The story, as I understand it, tells that it was Ottawa gadfly and mystic, Noel Evans, after some slight prodding from Bill, who originally prepared the manuscript around 1996. Once completed, neither of them could find a home for the collection. It was Bill, in 2002, who brought the disk to me, saying something along the lines of, I don’t know what to do with the damn thing. You take it.
I spent the next two years searching out other poems of Bill’s that might fit into the manuscript, from lost pieces in issues of Nelson Ball’s Weed/Flower or Canadian Forum, as the discovery of each new poem excited him until he saw them again, causing him to gruff that under no circumstances should I put "that poem" into the final manuscript. In the end, the book remains what Evans had put together, and no more.

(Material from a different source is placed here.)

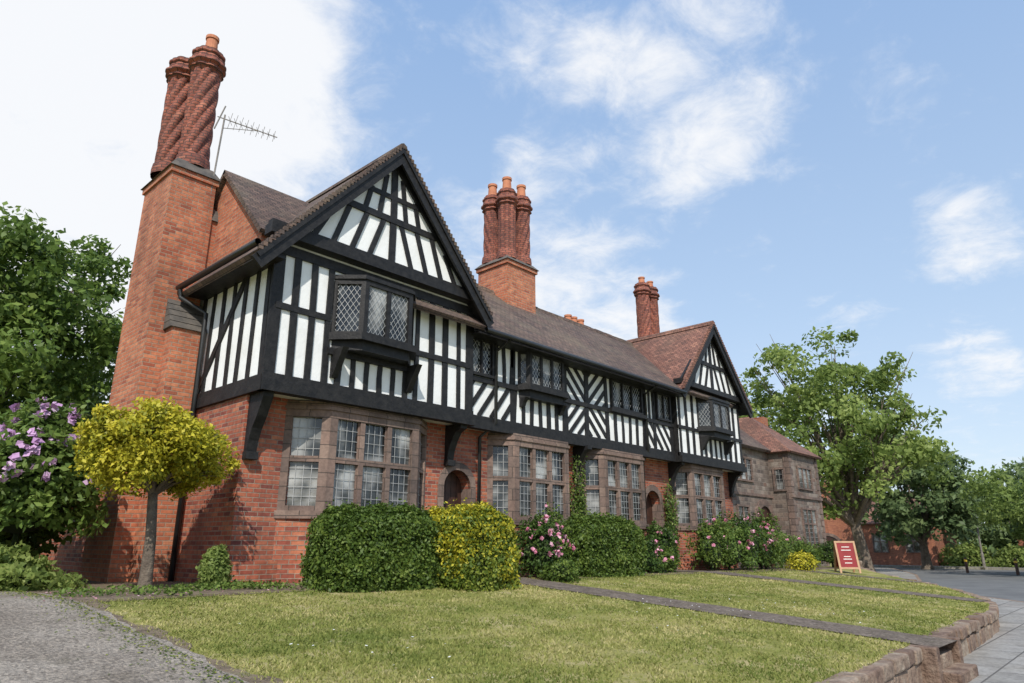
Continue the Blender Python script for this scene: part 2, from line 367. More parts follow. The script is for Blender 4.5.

King Kong Goes to Rotterdam
Why now King Kong me
Me silent seeker of the Rotterdam of pussycats
Me troubled watcher of St. Orlovsky’s bear
I’m in the ice-bags of tomorrow’s girl
My endless aspirations of Holland won’t save me
I’ve seen the blond girls of Rotterdam copulating
Oblivious of world sorrow
But ecstatic for corduroy trousers
I wear corduroy trousers
Yet I am a billion miles from pigtails
Shoot Low, Sheriff, They’re Riding Shetland Ponies
I’ve always wondered if it was through Bill’s poems that Michael Ondaatje got the impetus for his own King Kong poem, published nearly a decade later in Rat Jelly (Coach House, 1973). The two young poets would have certainly been aware of each other, as each did appear in New Wave Canada (along with MacSkimming; the book is now considered rare and very valuable for being Michael Ondaatje’s first book publication).
King Kong
In the yellow dust
of the light of the National Guard
he perishes magnanimous
tearing the world apart.
He pitches his balls accidentally
through a 14th storey window
gets a blow job
from the vacuum left by jets.
Up there our lady in his fingers
like a ring, so delicate
he must swallow what he loves
caressing with wounds
the ones who reach for him.
Then through the suburbs.
Impregnated the kitchen staff
of the Trade Winds Motel,
devoured half a Loblaws supermarket,
threw a Vic Tanny gymnasium around.
Last seen in Chicago with helicopters
cutting into his head like thorns.
So we renew him
capable in the zoo of night.
Michael Ondaatje, Rat Jelly
Part of the exciting thing of the new collection, is that after we told Bill that we accepted the manuscript for publication, he started becoming more excited about the work, and even started writing again. Every so often, he would pull his Blue Line cab up to our part of the block on Somerset Street West, and deliver himself with news of a new piece to myself and/or jwcurry. This is one he gave curry, published in March as a 1cent.
Thinking of Cobwebs
For Nelson Ball
When they came they were huge,
Spinning crazily downward - large
Like a giant’s hand -
Grabbing folks
And calling them spiders.
Snowflakes, snowflakes,
Evil mutants
That are inclined to melt.
1cent #362, "110 copies as the webbing liquidifies / uncommonly early this 15 march 2005."
He claims the impetus was far too simple. MacSkimming said he wouldn’t be eligible for a Canada Council grant until he put together a group of new poems, but I think it’s more than that.
Lately Bill is even talking of performing again. If someone would give him a god-damned guitar.